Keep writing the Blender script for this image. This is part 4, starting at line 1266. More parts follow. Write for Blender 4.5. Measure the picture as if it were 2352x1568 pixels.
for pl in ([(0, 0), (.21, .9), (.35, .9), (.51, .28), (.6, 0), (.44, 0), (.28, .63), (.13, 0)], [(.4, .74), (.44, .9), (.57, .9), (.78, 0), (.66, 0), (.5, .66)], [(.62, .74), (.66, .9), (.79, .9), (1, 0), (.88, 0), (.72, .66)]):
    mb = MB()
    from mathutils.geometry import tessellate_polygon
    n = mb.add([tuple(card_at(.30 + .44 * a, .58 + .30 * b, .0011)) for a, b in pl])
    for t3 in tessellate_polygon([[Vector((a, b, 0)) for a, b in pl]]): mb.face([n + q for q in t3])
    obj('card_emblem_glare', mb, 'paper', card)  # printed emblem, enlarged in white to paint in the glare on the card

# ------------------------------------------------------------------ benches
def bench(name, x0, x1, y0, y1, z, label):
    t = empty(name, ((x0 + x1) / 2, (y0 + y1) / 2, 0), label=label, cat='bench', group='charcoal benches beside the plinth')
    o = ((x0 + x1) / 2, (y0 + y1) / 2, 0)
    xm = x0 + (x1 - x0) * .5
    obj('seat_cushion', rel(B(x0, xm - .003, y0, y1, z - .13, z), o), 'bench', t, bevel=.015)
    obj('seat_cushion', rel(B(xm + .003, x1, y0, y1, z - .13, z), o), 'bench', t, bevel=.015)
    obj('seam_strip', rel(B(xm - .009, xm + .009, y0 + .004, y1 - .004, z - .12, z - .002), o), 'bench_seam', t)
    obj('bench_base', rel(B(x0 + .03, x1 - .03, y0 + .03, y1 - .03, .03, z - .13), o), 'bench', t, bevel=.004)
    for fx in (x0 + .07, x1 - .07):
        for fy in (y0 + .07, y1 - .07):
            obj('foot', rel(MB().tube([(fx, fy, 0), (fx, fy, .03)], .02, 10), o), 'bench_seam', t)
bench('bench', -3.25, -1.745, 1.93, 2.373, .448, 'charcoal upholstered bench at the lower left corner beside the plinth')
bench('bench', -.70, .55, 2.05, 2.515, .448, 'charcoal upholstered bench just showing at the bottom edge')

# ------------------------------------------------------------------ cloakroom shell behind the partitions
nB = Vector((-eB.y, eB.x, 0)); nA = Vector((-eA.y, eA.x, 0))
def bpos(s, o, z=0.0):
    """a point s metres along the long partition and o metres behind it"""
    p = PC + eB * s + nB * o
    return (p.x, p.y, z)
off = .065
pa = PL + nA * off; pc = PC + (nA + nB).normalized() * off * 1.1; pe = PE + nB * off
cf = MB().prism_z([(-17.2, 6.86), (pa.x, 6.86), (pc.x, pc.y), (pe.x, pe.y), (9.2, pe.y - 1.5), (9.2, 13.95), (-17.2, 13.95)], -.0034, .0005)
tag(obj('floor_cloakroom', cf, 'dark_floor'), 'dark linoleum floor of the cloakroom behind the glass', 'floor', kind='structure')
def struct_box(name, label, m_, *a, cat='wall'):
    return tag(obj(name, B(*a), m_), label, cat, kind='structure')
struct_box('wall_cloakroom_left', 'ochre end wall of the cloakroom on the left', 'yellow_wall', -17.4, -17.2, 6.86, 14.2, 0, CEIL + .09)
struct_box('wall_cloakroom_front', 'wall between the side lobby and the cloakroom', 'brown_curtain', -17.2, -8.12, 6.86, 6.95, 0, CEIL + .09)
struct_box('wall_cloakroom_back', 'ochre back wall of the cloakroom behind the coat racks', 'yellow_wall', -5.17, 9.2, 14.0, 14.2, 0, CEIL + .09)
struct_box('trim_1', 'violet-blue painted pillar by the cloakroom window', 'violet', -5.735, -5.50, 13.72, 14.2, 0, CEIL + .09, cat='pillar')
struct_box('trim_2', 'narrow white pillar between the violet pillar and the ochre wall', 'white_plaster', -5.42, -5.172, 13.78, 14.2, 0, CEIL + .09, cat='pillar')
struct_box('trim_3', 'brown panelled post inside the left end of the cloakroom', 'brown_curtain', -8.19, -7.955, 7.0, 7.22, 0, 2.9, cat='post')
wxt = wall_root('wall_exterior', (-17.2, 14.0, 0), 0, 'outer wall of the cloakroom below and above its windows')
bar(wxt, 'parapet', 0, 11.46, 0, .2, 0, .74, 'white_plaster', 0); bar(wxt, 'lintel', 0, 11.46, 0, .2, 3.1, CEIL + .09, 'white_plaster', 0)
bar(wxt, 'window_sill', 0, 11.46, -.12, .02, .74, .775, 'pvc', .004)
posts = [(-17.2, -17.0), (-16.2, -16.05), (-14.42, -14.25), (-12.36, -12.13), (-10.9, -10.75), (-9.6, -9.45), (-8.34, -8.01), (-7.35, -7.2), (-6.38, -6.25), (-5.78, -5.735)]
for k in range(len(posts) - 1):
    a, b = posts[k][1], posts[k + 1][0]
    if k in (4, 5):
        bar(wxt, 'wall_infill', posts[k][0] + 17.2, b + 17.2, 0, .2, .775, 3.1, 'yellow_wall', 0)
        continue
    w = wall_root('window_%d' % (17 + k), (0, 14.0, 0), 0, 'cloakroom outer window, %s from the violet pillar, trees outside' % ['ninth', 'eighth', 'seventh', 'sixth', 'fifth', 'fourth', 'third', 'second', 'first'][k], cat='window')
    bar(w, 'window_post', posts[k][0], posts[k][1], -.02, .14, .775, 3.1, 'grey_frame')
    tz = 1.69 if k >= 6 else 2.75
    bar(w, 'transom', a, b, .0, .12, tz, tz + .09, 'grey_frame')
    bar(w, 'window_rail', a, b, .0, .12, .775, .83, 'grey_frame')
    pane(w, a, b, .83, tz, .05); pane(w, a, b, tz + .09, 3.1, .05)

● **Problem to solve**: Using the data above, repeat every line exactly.

● **The reply**:
Keep writing the Blender script for this image. This is part 4, starting at line 1266. More parts follow. Write for Blender 4.5. Measure the picture as if it were 2352x1568 pixels.
for pl in ([(0, 0), (.21, .9), (.35, .9), (.51, .28), (.6, 0), (.44, 0), (.28, .63), (.13, 0)], [(.4, .74), (.44, .9), (.57, .9), (.78, 0), (.66, 0), (.5, .66)], [(.62, .74), (.66, .9), (.79, .9), (1, 0), (.88, 0), (.72, .66)]):
    mb = MB()
    from mathutils.geometry import tessellate_polygon
    n = mb.add([tuple(card_at(.30 + .44 * a, .58 + .30 * b, .0011)) for a, b in pl])
    for t3 in tessellate_polygon([[Vector((a, b, 0)) for a, b in pl]]): mb.face([n + q for q in t3])
    obj('card_emblem_glare', mb, 'paper', card)  # printed emblem, enlarged in white to paint in the glare on the card

# ------------------------------------------------------------------ benches
def bench(name, x0, x1, y0, y1, z, label):
    t = empty(name, ((x0 + x1) / 2, (y0 + y1) / 2, 0), label=label, cat='bench', group='charcoal benches beside the plinth')
    o = ((x0 + x1) / 2, (y0 + y1) / 2, 0)
    xm = x0 + (x1 - x0) * .5
    obj('seat_cushion', rel(B(x0, xm - .003, y0, y1, z - .13, z), o), 'bench', t, bevel=.015)
    obj('seat_cushion', rel(B(xm + .003, x1, y0, y1, z - .13, z), o), 'bench', t, bevel=.015)
    obj('seam_strip', rel(B(xm - .009, xm + .009, y0 + .004, y1 - .004, z - .12, z - .002), o), 'bench_seam', t)
    obj('bench_base', rel(B(x0 + .03, x1 - .03, y0 + .03, y1 - .03, .03, z - .13), o), 'bench', t, bevel=.004)
    for fx in (x0 + .07, x1 - .07):
        for fy in (y0 + .07, y1 - .07):
            obj('foot', rel(MB().tube([(fx, fy, 0), (fx, fy, .03)], .02, 10), o), 'bench_seam', t)
bench('bench', -3.25, -1.745, 1.93, 2.373, .448, 'charcoal upholstered bench at the lower left corner beside the plinth')
bench('bench', -.70, .55, 2.05, 2.515, .448, 'charcoal upholstered bench just showing at the bottom edge')

# ------------------------------------------------------------------ cloakroom shell behind the partitions
nB = Vector((-eB.y, eB.x, 0)); nA = Vector((-eA.y, eA.x, 0))
def bpos(s, o, z=0.0):
    """a point s metres along the long partition and o metres behind it"""
    p = PC + eB * s + nB * o
    return (p.x, p.y, z)
off = .065
pa = PL + nA * off; pc = PC + (nA + nB).normalized() * off * 1.1; pe = PE + nB * off
cf = MB().prism_z([(-17.2, 6.86), (pa.x, 6.86), (pc.x, pc.y), (pe.x, pe.y), (9.2, pe.y - 1.5), (9.2, 13.95), (-17.2, 13.95)], -.0034, .0005)
tag(obj('floor_cloakroom', cf, 'dark_floor'), 'dark linoleum floor of the cloakroom behind the glass', 'floor', kind='structure')
def struct_box(name, label, m_, *a, cat='wall'):
    return tag(obj(name, B(*a), m_), label, cat, kind='structure')
struct_box('wall_cloakroom_left', 'ochre end wall of the cloakroom on the left', 'yellow_wall', -17.4, -17.2, 6.86, 14.2, 0, CEIL + .09)
struct_box('wall_cloakroom_front', 'wall between the side lobby and the cloakroom', 'brown_curtain', -17.2, -8.12, 6.86, 6.95, 0, CEIL + .09)
struct_box('wall_cloakroom_back', 'ochre back wall of the cloakroom behind the coat racks', 'yellow_wall', -5.17, 9.2, 14.0, 14.2, 0, CEIL + .09)
struct_box('trim_1', 'violet-blue painted pillar by the cloakroom window', 'violet', -5.735, -5.50, 13.72, 14.2, 0, CEIL + .09, cat='pillar')
struct_box('trim_2', 'narrow white pillar between the violet pillar and the ochre wall', 'white_plaster', -5.42, -5.172, 13.78, 14.2, 0, CEIL + .09, cat='pillar')
struct_box('trim_3', 'brown panelled post inside the left end of the cloakroom', 'brown_curtain', -8.19, -7.955, 7.0, 7.22, 0, 2.9, cat='post')
wxt = wall_root('wall_exterior', (-17.2, 14.0, 0), 0, 'outer wall of the cloakroom below and above its windows')
bar(wxt, 'parapet', 0, 11.46, 0, .2, 0, .74, 'white_plaster', 0); bar(wxt, 'lintel', 0, 11.46, 0, .2, 3.1, CEIL + .09, 'white_plaster', 0)
bar(wxt, 'window_sill', 0, 11.46, -.12, .02, .74, .775, 'pvc', .004)
posts = [(-17.2, -17.0), (-16.2, -16.05), (-14.42, -14.25), (-12.36, -12.13), (-10.9, -10.75), (-9.6, -9.45), (-8.34, -8.01), (-7.35, -7.2), (-6.38, -6.25), (-5.78, -5.735)]
for k in range(len(posts) - 1):
    a, b = posts[k][1], posts[k + 1][0]
    if k in (4, 5):
        bar(wxt, 'wall_infill', posts[k][0] + 17.2, b + 17.2, 0, .2, .775, 3.1, 'yellow_wall', 0)
        continue
    w = wall_root('window_%d' % (17 + k), (0, 14.0, 0), 0, 'cloakroom outer window, %s from the violet pillar, trees outside' % ['ninth', 'eighth', 'seventh', 'sixth', 'fifth', 'fourth', 'third', 'second', 'first'][k], cat='window')
    bar(w, 'window_post', posts[k][0], posts[k][1], -.02, .14, .775, 3.1, 'grey_frame')
    tz = 1.69 if k >= 6 else 2.75
    bar(w, 'transom', a, b, .0, .12, tz, tz + .09, 'grey_frame')
    bar(w, 'window_rail', a, b, .0, .12, .775, .83, 'grey_frame')
    pane(w, a, b, .83, tz, .05); pane(w, a, b, tz + .09, 3.1, .05)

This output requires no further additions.